If you can't do that, then the measurement seems impossible unless your sound level meter has a narrow bandwidth filter tuned to the frequency of your signal generator. The sound level meter would hear the signal generator, while ignoring all other frequencies from the room's ambient noise.
Another possible method -- use an audio spectrum analyzer instead of a simple sound level meter. You could select a sufficiently narrow resolution bandwidth so the test signal becomes clearly visible above the background noise.
thanks echo,
can you suggest to me any audio spectrum analyzer, I found in google an audio spectrum analyzer on Pc ''Zelscope'', can I use it ?
if there a butter please tell me
thanks
That's getting out of my experience, sorry! I've never shopped for an audio spectrum analyzer (also called RTA or real-time analyzer). I would expect a good instrument to cost many thousands of dollars.

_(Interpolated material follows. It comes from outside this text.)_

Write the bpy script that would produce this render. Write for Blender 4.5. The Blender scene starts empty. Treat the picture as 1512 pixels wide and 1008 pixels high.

Small PC audio analyzer programs generally don't include a calibrated microphone. If you connect a random microphone, it will have unknown sensitivity, unknown frequency response, and unknown directivity, so you can't directly measure accurate sound levels. However, you could use it to measure the difference in amplitude between two sounds of the same frequency.
I'm guessing the Zelscope program uses a 1024 point FFT for the spectrum display. that may not be enough points to reveal a 0 dB tone above your 40 dB room noise, depending on the frequencies characteristics of your room noise. Most analyzer software provides a selector for increasing or decreasing the number of FFT points. More points lowers the noise floor, but it also slows down the measurement.
In the past, I've seen several free or low-cost audio spectrum analyzer programs on the internet. Keep searching, and try some of them. You should see pretty quickly if your tone is visible above the room noise.
If you have MATLAB, I could show you a few lines of code that uses the microphone or line input of your PC's sound card to display a real-time frequency spectrum.